Boston wasn’t the only club to change its goalie. After Washington blew a three-goal lead in the third period, Capitals coach Bruce Boudreau pulled Michal Neuvirth and replaced him with Branden Holtby, who made his NHL debut.

2. IF YOU SHOOT, IT'LL COME: Entering Friday’s game at Verizon Center, Thomas had a 2-0 record with a 1.00 GAA and a .973 save percentage in the first two games against Washington, so the Capitals needed to get as many shots as possible on the Bruins’ goaltender. During a scoreless first period, the Capitals outshot the Bruins, 8-3.

In the second period, Washington outshot Boston 16-6 and scored three unanswered goals. The Capitals gained a 1-0 lead when Tyler Sloan took a slap shot from the point and the puck knuckled past Thomas 59 seconds into the period.

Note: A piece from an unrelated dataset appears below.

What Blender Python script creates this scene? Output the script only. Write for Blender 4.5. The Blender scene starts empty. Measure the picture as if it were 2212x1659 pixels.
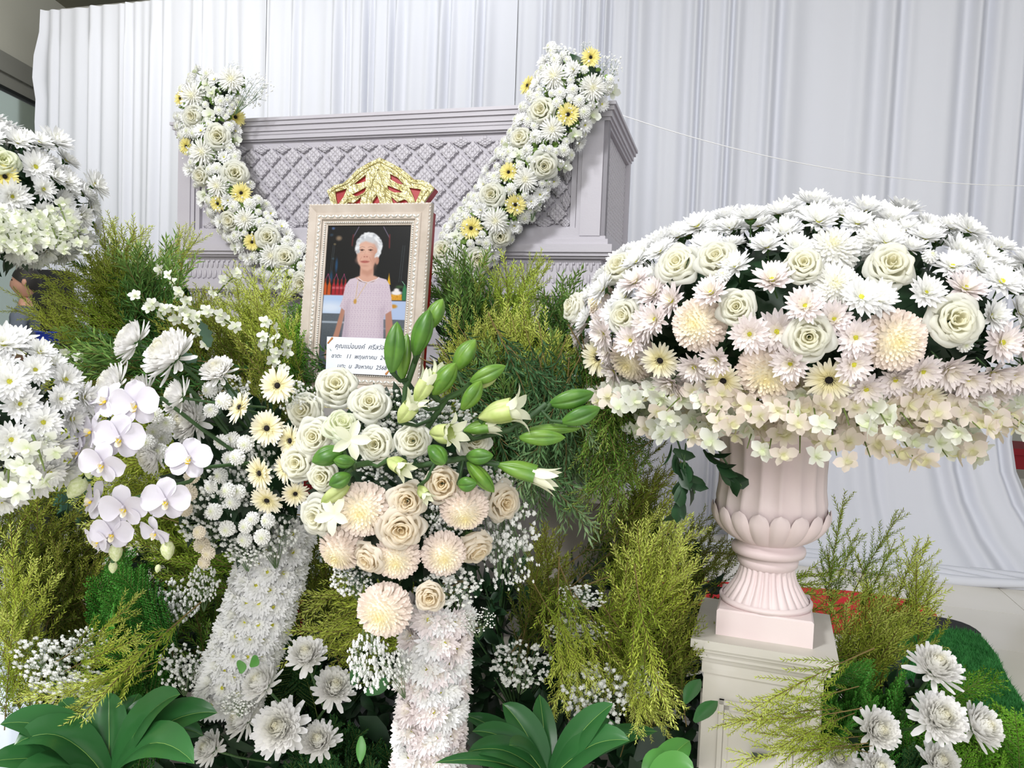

Washington kept its pressure on in the second frame and increased its lead to 2-0 on a nifty goal by the Capitals’ Mike Green, who received a cross-ice pass from Alex Ovechkin in the offensive zone. Green slipped around an attempted block by the Bruins’ Gregory Campbell before snapping off a shot, beating Thomas to the top right corner at 7:35. It didn’t end there. The best opportunity the Bruins had to get back in the game in that period imploded when Washington capitalized on a 3-on-1 shorthanded opportunity and took a 3-0 lead on Alexander Semin’s tally.

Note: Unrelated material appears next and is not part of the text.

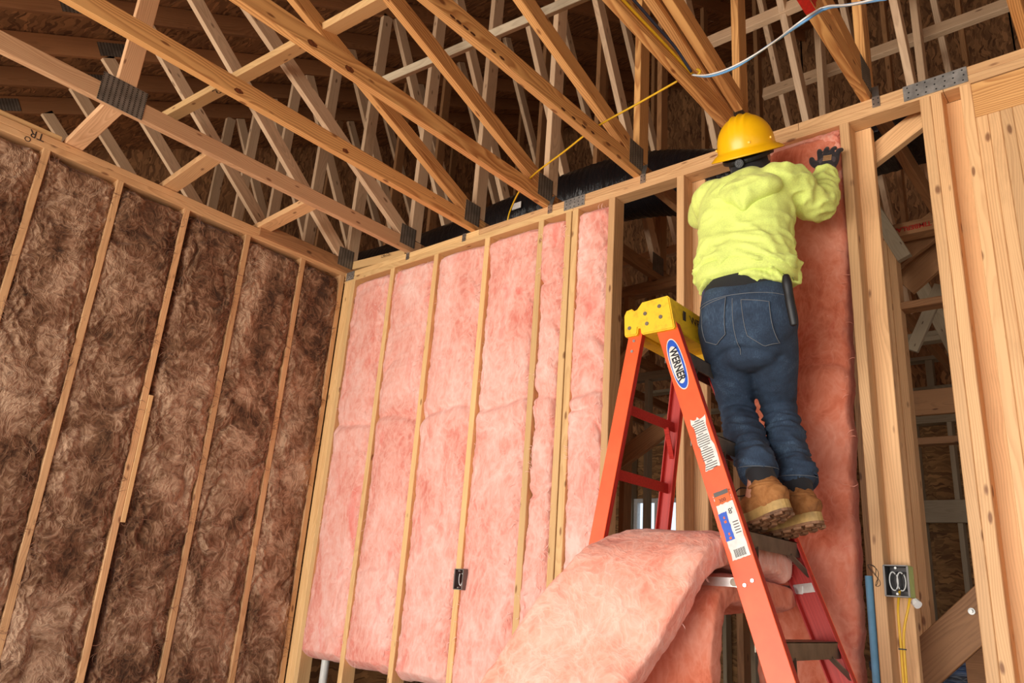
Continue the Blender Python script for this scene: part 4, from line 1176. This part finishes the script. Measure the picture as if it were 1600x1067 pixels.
pe = thing('person', 'worker in lime hoodie, jeans and yellow hard hat reaching up from the ladder step', 'person', (-1.0, 2.45, 1.53))
hc = onY(1167, 235, 2.575)                    # centre of the hat brim
TILT = math.radians(31)
hu = np.array([0.06, -math.sin(TILT), math.cos(TILT)]); hu /= np.linalg.norm(hu)
hx = np.array([1.0, 0.08, 0.0]); hx -= hu*(hx@hu); hx /= np.linalg.norm(hx)
hf = np.cross(hu, hx)                         # where the face points
HR = np.stack([hx, hf, hu], axis=1)
head_c = hc-hu*0.035+hf*0.005
neck0 = np.array([-1.09, 2.555, 2.885])
Rsh = np.array([-0.945, 2.545, 2.845]); Rel = onY(1279, 322, 2.70); Rwr = onY(1292, 266, 2.785)
Lsh = np.array([-1.225, 2.53, 2.845]); Lel = onY(1099, 338, 2.63); Lwr = np.array([-1.19, 2.80, 2.93])
Lhip = np.array([-1.158, 2.475, 2.27]); Rhip = np.array([-1.002, 2.50, 2.27])
Lkn = onY(1152, 640, 2.60); Rkn = onY(1217, 638, 2.68)
Lca = onY(1168, 692, 2.51); Rca = onY(1233, 700, 2.60)
Lan = onY(1186, 738, 2.38); Ran = onY(1248, 754, 2.52)
def hand(wr, tip_dir, right_dir, side, grow=0.0, s=1.0):
    """palm, four fingers and a thumb; side +1 puts the thumb on the -right_dir side"""
    d = np.array(tip_dir, float); d /= np.linalg.norm(d); r = np.array(right_dir, float); r -= d*(r@d); r /= np.linalg.norm(r)
    n = np.cross(r, d)                        # back of the hand
    sh = [loft([(wr-d*0.03, 0.026+grow, 0.020+grow), (wr+d*0.01, 0.030+grow, 0.019+grow), (wr+d*0.05, 0.040+grow, 0.017+grow), (wr+d*0.088, 0.041+grow, 0.013+grow)], 14, 3, ref=r)]
    for k, (o, L, sp) in enumerate(((-0.031, 0.074, -0.16), (-0.010, 0.082, -0.04), (0.011, 0.077, 0.08), (0.031, 0.060, 0.22))):
        o *= side; sp *= side
        b = wr+d*0.078+r*o
        dd = d+r*sp; dd /= np.linalg.norm(dd)
        j1 = b+dd*(L*0.45)+n*0.006; j2 = b+dd*(L*0.75)-n*0.002; t = b+dd*L-n*0.012
        rad = 0.0088-0.0006*(k == 3)
        sh.append(loft([(b-dd*0.02, rad+grow, rad+grow), (j1, rad+grow, rad+grow), (j2, rad*0.92+grow, rad*0.92+grow), (t, rad*0.8+grow, rad*0.8+grow)], 8, 3, ref=r))
    b = wr+d*0.025-r*0.026*side
    sh.append(loft([(b+r*0.012*side, 0.014+grow, 0.013+grow), (b-r*0.022*side+d*0.022, 0.0125+grow, 0.012+grow), (b-r*0.036*side+d*0.048-n*0.004, 0.011+grow, 0.010+grow), (b-r*0.042*side+d*0.072-n*0.008, 0.0085+grow, 0.008+grow)], 10, 3, ref=d))
    return sh, d, r, n
R_tip = onY(1297, 229, 2.845)-Rwr
L_tip = np.array([0.02, 0.06, 0.14])
body = [loft([((-1.078, 2.49, 2.24), .15, .10), ((-1.08, 2.495, 2.40), .150, .10), ((-1.087, 2.52, 2.66), .160, .105), ((-1.085, 2.535, 2.80), .155, .095), ((-1.087, 2.55, 2.88), .08, .07)], 20, 4),
        loft([(neck0-[0, 0, .04], .062, .058), ((neck0+head_c)/2, .055, .055), (head_c-hu*0.01, .058, .062)], 14, 3),
        ellipsoid(head_c, (.074, .094, .112), 24, 16, HR),
        ellipsoid(head_c+hf*0.075-hu*0.055, (.045, .035, .045), 14, 10, HR),          # jaw
        loft([(head_c+hf*0.086+hu*0.012, .010, .010), (head_c+hf*0.112-hu*0.022, .016, .012)], 8, 2, ref=hx),   # nose
        loft([(Rsh, .058, .055), ((Rsh+Rel)/2, .048, .046), (Rel, .040, .038), ((Rel+Rwr)/2, .038, .035), (Rwr, .027, .023)], 14, 3),
        loft([(Lsh, .058, .055), ((Lsh+Lel)/2, .048, .046), (Lel, .040, .038), ((Lel+Lwr)/2, .038, .035), (Lwr, .027, .023)], 14, 3),
        loft([(Lhip, .085, .085), ((Lhip+Lkn)/2, .076, .076), (Lkn, .056, .056), (Lca, .054, .052), (Lan, .038, .038), (Lan+[-.01, 0, -.08], .036, .045)], 16, 3),
        loft([(Rhip, .085, .085), ((Rhip+Rkn)/2, .076, .076), (Rkn, .056, .056), (Rca, .054, .052), (Ran, .038, .038), (Ran+[-.01, 0, -.08], .036, .045)], 16, 3)]
for s in (-1, 1): body.append(ellipsoid(head_c+hx*s*0.074, (.012, .022, .032), 8, 6, HR))
body += hand(Rwr, R_tip, (1, 0.2, 0), 1)[0]
body += hand(Lwr, L_tip, (1, 0, 0), -1)[0]
bme = fuse('body', body, 0.0065, 2)
bc = np.array([-1.08, 2.5, 2.5]); set_np(bme, mesh_np(bme)-bc)
bo_ = link('body', bme, SKIN, pe, loc=bc, smooth=True)
for s in (-1, 1):
    MB().add(*ellipsoid(head_c+hf*0.088+hx*s*0.030+hu*0.006, (.012, .010, .009), 10, 8, HR)).build('eye', WHITE, pe, smooth=True)
MB().add(*ellipsoid(head_c+hf*0.101-hu*0.050, (.022, .006, .006), 10, 6, HR)).build('mouth', plain('lips', (158, 88, 78), 0.5), pe, smooth=True)

def garment(name, shells, voxel, it, mat, fold, parent=pe):
    me = fuse(name, shells, voxel, it)
    V = mesh_np(me); N = normals_np(me)
    V = V+N*fold(V)[:, None]
    set_np(me, V-bc)
    return link(name, me, mat, parent, loc=bc, smooth=True)
def ridge(n, w): return np.exp(-(n/w)**2)
# hoodie ---------------------------------------------------------------
ho = [loft([((-1.076, 2.482, 2.452), .166, .122), ((-1.076, 2.485, 2.470), .180, .136), ((-1.082, 2.495, 2.53), .180, .138), ((-1.085, 2.51, 2.62), .174, .128), ((-1.087, 2.52, 2.72), .178, .126), ((-1.085, 2.535, 2.82), .172, .116), ((-1.085, 2.545, 2.858), .132, .090), ((-1.088, 2.555, 2.882), .085, .075), ((-1.09, 2.56, 2.90), .070, .066)], 28, 4, ref=(1, .12, 0), power=2.3),
      loft([(Rsh-[.05, 0, .02], .085, .082), (Rsh, .080, .078), ((Rsh*.45+Rel*.55)+[0, 0, -.004], .070, .068), (Rel, .064, .062), ((Rel+Rwr)/2, .056, .054), (Rwr*.82+Rel*.18, .046, .044), (Rwr*.93+Rel*.07, .036, .034)], 16, 4),
      loft([(Lsh+[.05, 0, -.02], .085, .082), (Lsh, .080, .078), ((Lsh+Lel)/2, .068, .066), (Lel, .062, .060), ((Lel+Lwr)/2, .056, .054), (Lwr*.9+Lel*.1, .040, .038)], 16, 4),
      ellipsoid(onY(1132, 300, 2.50), (.060, .062, .032), 14, 10), ellipsoid(onY(1207, 299, 2.52), (.058, .062, .030), 14, 10)]
def hood_fold(V):
    x, y, z = V[:, 0], V[:, 1], V[:, 2]
    low = np.clip((2.66-z)/0.22, 0, 1)
    n1 = pn(V*np.array([5, 5, 15])+3+np.stack([0*x, 0*x, 1.6*np.sin(x*7)], 1)); n2 = pn(V*np.array([9, 9, 27])+11)
    n3 = pn(V*np.array([13, 13, 10])+21)
    f = low*(0.024*ridge(n1, .15)-0.010+0.012*ridge(n2, .13))
    arm = np.clip((x+0.95)/0.06, 0, 1)
    f = f+(1-low)*(0.006*n3+0.007*ridge(pn(V*np.array([7, 7, 14])+33), .12))+arm*(0.010*ridge(pn(V*np.array([16, 16, 16])+5), .15)-0.004)
    hoodm = np.clip((2.48-y)/0.05, 0, 1)*np.clip((z-2.78)/0.05, 0, 1)
    f = f+hoodm*(0.008*ridge(pn(V*np.array([14, 14, 9])+8), .13)-0.003)
    # ribbed hem gathers
    f = f+0.0016*np.sin(x*420)*np.clip((2.48-z)/0.02, 0, 1)
    return f
hood = garment('hoodie', ho, 0.0075, 4, HIVIS, hood_fold)
V_, F_ = loft([((-1.076, 2.484, 2.492), .176, .134), ((-1.076, 2.484, 2.478), .183, .141), ((-1.076, 2.483, 2.445), .181, .139), ((-1.076, 2.483, 2.432), .178, .136), ((-1.076, 2.483, 2.432), .165, .124), ((-1.076, 2.484, 2.45), .160, .120)], 72, 1, ref=(1, .12, 0), round_caps=False, power=2.3)
V_ = np.array(V_); V_ += np.array([-.0, 0, 0])+(V_-np.array([-1.076, 2.484, 2.45]))*np.array([1, 1, 0])*(0.045*pn(V_*np.array([12, 12, 26])))[:, None]
V_[:, 2] += 0.010*pn(V_*np.array([7, 7, 0])+2)
MB().add(V_, F_).build('hem', HIVIS, pe, smooth=True)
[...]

3. NEVER SAY DIE: The Bruins’ energy line has been a major component of the team's success this season. Center Gregory Campbell, along with wingers Brad Marchand and Shawn Thornton, have done it all. With the Capitals holding a 3-0 lead in the third period, the fourth line drew back-to-back penalties and allowed the Bruins a chance to capitalize on the man-advantage. Power-play goals by Michael Ryder and Nathan Horton gave the Bruins a chance in this one. Then, trailing by a goal, Thornton tied the game 3-3 at 9:51 with his second goal of the season.

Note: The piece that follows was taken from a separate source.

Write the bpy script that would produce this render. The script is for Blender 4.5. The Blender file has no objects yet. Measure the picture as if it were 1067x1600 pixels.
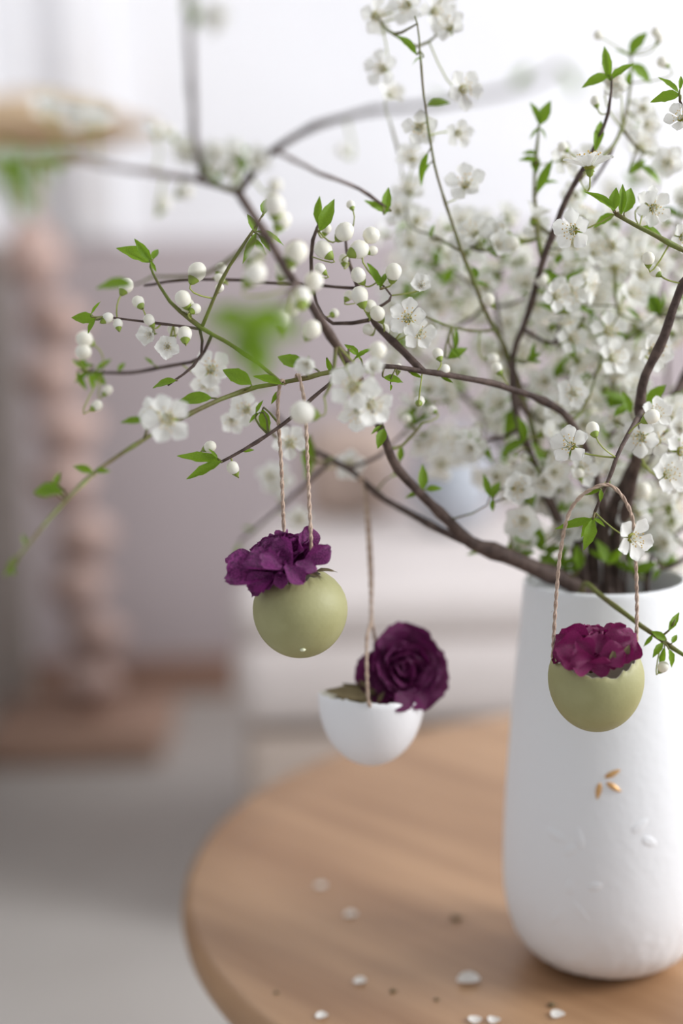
import bpy, math, random
import numpy as np
from mathutils import Vector, Matrix, noise
random.seed(7)
S = bpy.context.scene
COL = S.collection
rnd = random.uniform
# ------------------------------------------------------------------ camera
H, PITCH, ROLL, FPX = .814, math.radians(9), math.radians(1.8), 50/36*1600
F = Vector((0, math.cos(PITCH), -math.sin(PITCH)))
U0 = Vector((0, math.sin(PITCH), math.cos(PITCH))); R0 = Vector((1, 0, 0))
R_ = math.cos(ROLL)*R0 - math.sin(ROLL)*U0
U_ = math.sin(ROLL)*R0 + math.cos(ROLL)*U0
O = Vector((0, 0, H))
cd = bpy.data.cameras.new('camera'); cam = bpy.data.objects.new('camera', cd); COL.objects.link(cam)
m = Matrix((R_, U_, -F)).transposed().to_4x4(); m.translation = O
cam.matrix_world = m
cd.sensor_fit = 'VERTICAL'; cd.sensor_height = 36; cd.sensor_width = 24; cd.lens = 50
cd.clip_start = .02; cd.clip_end = 50
cd.dof.use_dof = True; cd.dof.focus_distance = .65; cd.dof.aperture_fstop = 2.0
S.camera = cam
# ------------------------------------------------------------------ light
S.view_settings.view_transform = 'Standard'; S.view_settings.look = 'None'
S.view_settings.gamma = 1; S.view_settings.use_curve_mapping = False
S.view_settings.exposure = 0.17
w = bpy.data.worlds.new('world'); S.world = w; w.use_nodes = True
bg = w.node_tree.nodes['Background']; bg.inputs[0].default_value = (.93, .95, 1, 1); bg.inputs[1].default_value = .52
def area(name, loc, direction, sx, sy, power, color):
    l = bpy.data.lights.new(name, 'AREA'); l.shape = 'RECTANGLE'; l.size = sx; l.size_y = sy
    l.energy = power; l.color = color
    o = bpy.data.objects.new(name, l); COL.objects.link(o); o.location = loc
    o.rotation_euler = Vector(direction).to_track_quat('-Z', 'Y').to_euler(); return o
area('window_daylight', (2.52, .30, 1.82), (-1, .10, -.22), 1.2, 1.4, 84, (.97, .98, 1))
area('window_daylight', (2.52, 2.15, 1.82), (-1, 0, -.02), 1.0, 1.4, 34, (.97, .98, 1))
# ------------------------------------------------------------------ helpers
def P(x, y, d):                      # a point of the place seen at that direction and distance
    return O + d*(F + (x-533.5)/FPX*R_ - (y-800)/FPX*U_)
def onz(x, y, z):
    v = P(x, y, 1)-O; return O + v*((z-H)/v.z)
def cdir(r, u, t): return (R_*r + U_*u - F*t).normalized()   # t: towards the viewer
def new_mat(name):
    m = bpy.data.materials.new(name); m.use_nodes = True
    nt = m.node_tree; return m, nt, nt.nodes['Principled BSDF']
def mat(name, col, rough=.6, col2=None, scale=20, stretch=(1, 1, 1), bump=0, bscale=None, trans=0, detail=4, spec=.4, rot=(0, 0, 0), coat=0, metal=0, ramp=(.35, .65)):
    m, nt, b = new_mat(name); N = nt.nodes; L = nt.links
    c = tuple(col)+(1,)
    b.inputs['Base Color'].default_value = c; b.inputs['Roughness'].default_value = rough
    b.inputs['Specular IOR Level'].default_value = spec; b.inputs['Metallic'].default_value = metal
    src = None
    if col2 or bump:
        tc = N.new('ShaderNodeTexCoord'); mp = N.new('ShaderNodeMapping'); mp.inputs['Scale'].default_value = stretch
        mp.inputs['Rotation'].default_value = rot
        if any(rot):
            m0 = N.new('ShaderNodeMapping'); m0.inputs['Rotation'].default_value = rot; mp.inputs['Rotation'].default_value = (0, 0, 0)
            L.new(tc.outputs['Object'], m0.inputs[0]); L.new(m0.outputs[0], mp.inputs[0])
        else: L.new(tc.outputs['Object'], mp.inputs[0])
    if col2:
        n = N.new('ShaderNodeTexNoise'); n.inputs['Scale'].default_value = scale; n.inputs['Detail'].default_value = detail
        L.new(mp.outputs[0], n.inputs[0])
        r = N.new('ShaderNodeValToRGB'); r.color_ramp.elements[0].color = c; r.color_ramp.elements[1].color = tuple(col2)+(1,)
        r.color_ramp.elements[0].position = ramp[0]; r.color_ramp.elements[1].position = ramp[1]
        L.new(n.outputs[0], r.inputs[0]); L.new(r.outputs[0], b.inputs['Base Color']); src = r.outputs[0]
    if bump:
        n2 = N.new('ShaderNodeTexNoise'); n2.inputs['Scale'].default_value = bscale or scale; n2.inputs['Detail'].default_value = 5
        L.new(mp.outputs[0], n2.inputs[0])
        bp = N.new('ShaderNodeBump'); bp.inputs['Strength'].default_value = bump; bp.inputs['Distance'].default_value = .002
        L.new(n2.outputs[0], bp.inputs['Height']); L.new(bp.outputs[0], b.inputs['Normal'])
    if trans:
        t = N.new('ShaderNodeBsdfTranslucent'); mx = N.new('ShaderNodeMixShader'); mx.inputs[0].default_value = trans
        t.inputs[0].default_value = c
        if src: L.new(src, t.inputs[0])
        L.new(b.outputs[0], mx.inputs[1]); L.new(t.outputs[0], mx.inputs[2])
        L.new(mx.outputs[0], N['Material Output'].inputs[0])
    return m
def me(name, vs, fs, mats, fm=None, smooth=True):
    d = bpy.data.meshes.new(name); d.from_pydata([tuple(v) for v in vs], [], fs)
    for x in (mats if isinstance(mats, (list, tuple)) else [mats]): d.materials.append(x)
    if smooth: d.polygons.foreach_set('use_smooth', [True]*len(fs))
    if fm: d.polygons.foreach_set('material_index', fm)
    d.update(); return d
def ob(name, data, parent=None, loc=None, mat_=None):
    o = bpy.data.objects.new(name, data); COL.objects.link(o)
    if parent: o.parent = parent
    if mat_ is not None: o.matrix_basis = mat_
    if loc is not None: o.location = loc
    return o
def tag(o, label=None, cat=None, group=None, kind=None):
    for k, v in (('label', label), ('category', cat), ('group', group), ('kind', kind)):
        if v: o[k] = v
    return o
def thing(name, loc, label, cat, group=None):
    o = ob(name, None); o.location = loc; o.empty_display_size = .02; return tag(o, label, cat, group)
class MB:
    def __init__(s): s.v = []; s.f = []; s.m = []
    def add(s, vs, fs, mi=0):
        b = len(s.v); s.v += [Vector(v) for v in vs]; s.f += [tuple(i+b for i in f) for f in fs]; s.m += [mi]*len(fs)
    def tube(s, pts, rad, n=6, mi=0, cap=True):
        pts = [Vector(p) for p in pts]
        if not isinstance(rad, (list, tuple)): rad = [rad]*len(pts)
        up = Vector((.31, .52, .79)); vs = []; fs = []
        for i, p in enumerate(pts):
            t = (pts[min(i+1, len(pts)-1)]-pts[max(i-1, 0)])
            t = t.normalized() if t.length > 1e-9 else Vector((0, 0, 1))
            a = up - t*up.dot(t)
            if a.length < .05: a = t.orthogonal()
            a.normalize(); up = a; b = t.cross(a)
            for k in range(n):
                q = 2*math.pi*k/n; vs.append(p + (a*math.cos(q)+b*math.sin(q))*rad[i])
        for i in range(len(pts)-1):
            for k in range(n):
                k2 = (k+1) % n; fs.append((i*n+k, i*n+k2, (i+1)*n+k2, (i+1)*n+k))
        if cap:
            fs.append(tuple(range(n))[::-1]); e = (len(pts)-1)*n; fs.append(tuple(range(e, e+n)))
        s.add(vs, fs, mi)
    def box(s, c, d, bev=0, mi=0):
        x, y, z = [q/2 for q in d]; c = Vector(c)
        if not bev:
            vs = [c+Vector((sx*x, sy*y, sz*z)) for sz in (-1, 1) for sy in (-1, 1) for sx in (-1, 1)]
            s.add(vs, [(0, 2, 3, 1), (4, 5, 7, 6), (0, 1, 5, 4), (2, 6, 7, 3), (0, 4, 6, 2), (1, 3, 7, 5)], mi); return
        n = 3; vs = []; N = []                      # rounded box: corner arcs stacked in rings
        rings = []
        for (zs, k) in [(-1, q) for q in range(n+1)]+[(1, q) for q in range(n, -1, -1)]:
            a = math.pi/2*k/n; inset = bev*(1-math.sin(a)); zz = zs*(z-bev*(1-math.cos(a))) if False else zs*(z-bev+bev*math.cos(a))
            ring = []
            for (sx, sy, a0) in ((1, 1, 0), (-1, 1, 90), (-1, -1, 180), (1, -1, 270)):
                for j in range(n+1):
                    q = math.radians(a0+90*j/n); rr = bev-inset
                    ring.append(c+Vector((sx*(x-bev)+rr*math.cos(q), sy*(y-bev)+rr*math.sin(q), zz)))
            rings.append(ring)
        M = len(rings[0]); fs = []
        for r in rings: vs += r
        for i in range(len(rings)-1):
            for j in range(M):
                j2 = (j+1) % M; fs.append((i*M+j, i*M+j2, (i+1)*M+j2, (i+1)*M+j))
        fs.append(tuple(range(M))[::-1]); e = (len(rings)-1)*M; fs.append(tuple(range(e, e+M)))
        s.add(vs, fs, mi)
    def lathe(s, prof, n=48, c=(0, 0, 0), mi=0, close=False):
        c = Vector(c); vs = []; fs = []
        for r, z in prof:
            for k in range(n):
                q = 2*math.pi*k/n; vs.append(c+Vector((r*math.cos(q), r*math.sin(q), z)))
        for i in range(len(prof)-1):
            for k in range(n):
                k2 = (k+1) % n; fs.append((i*n+k, i*n+k2, (i+1)*n+k2, (i+1)*n+k))
        s.add(vs, fs, mi)
    def obj(s, name, mats, parent=None, smooth=True, loc=None):
        return ob(name, me(name, s.v, s.f, mats, s.m, smooth), parent, loc)
def smoothpath(pts, step=.006):
    """Catmull-Rom through (Vector, radius) pairs"""
    out = []
    n = len(pts)
    for i in range(n-1):
        p0, p1, p2, p3 = pts[max(i-1, 0)], pts[i], pts[i+1], pts[min(i+2, n-1)]
        k = max(2, int((p2[0]-p1[0]).length/step))
        for j in range(k):
            t = j/k
            q = .5*((2*p1[0])+(p2[0]-p0[0])*t+(2*p0[0]-5*p1[0]+4*p2[0]-p3[0])*t*t+(3*p1[0]-p0[0]-3*p2[0]+p3[0])*t**3)
            out.append((q, p1[1]*(1-t)+p2[1]*t))
    out.append(pts[-1]); return out
def basis(z, spin=0, loc=(0, 0, 0), sc=1.0):
    z = Vector(z).normalized(); x = z.orthogonal().normalized(); y = z.cross(x)
    m = Matrix((x, y, z)).transposed() @ Matrix.Rotation(spin, 3, 'Z')
    m = m*sc if isinstance(sc, (int, float)) else m @ Matrix.Diagonal(sc)
    m = m.to_4x4(); m.translation = Vector(loc); return m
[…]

4. THE GAME-CHANGER: With the game knotted at 3-3, and the faceoff to the left of Rask, Boston’s top center, David Krejci, was tossed from the dot as teammate Milan Lucic took the drop and lost it. That proved crucial because the Capitals’ John Carlson netted the game-winning goal off the faceoff at 13:25 of the third period. Washington added an empty-net goal for a 5-3 final.

5. WE MEET AGAIN, OLD FRIEND: The Bruins’ Adam McQuaid and the Capitals’ Matt Hendricks were teammates with the Providence Bruins during the 2007-08 season. Boston traded Hendricks to the Colorado Avalanche in exchange for Johnny Boychuk in June 2008. Hendricks signed with Washington this season, and he and McQuaid dropped the gloves in the first period Friday night. McQuaid recently replaced Boychuk, who has a fractured left forearm, in the Bruins’ lineup and he doesn’t back down from fisticuffs.

After three games on the road (2-1), the Bruins return home to host the St. Louis Blues on Saturday (7:05 p.m. ET) at TD Garden.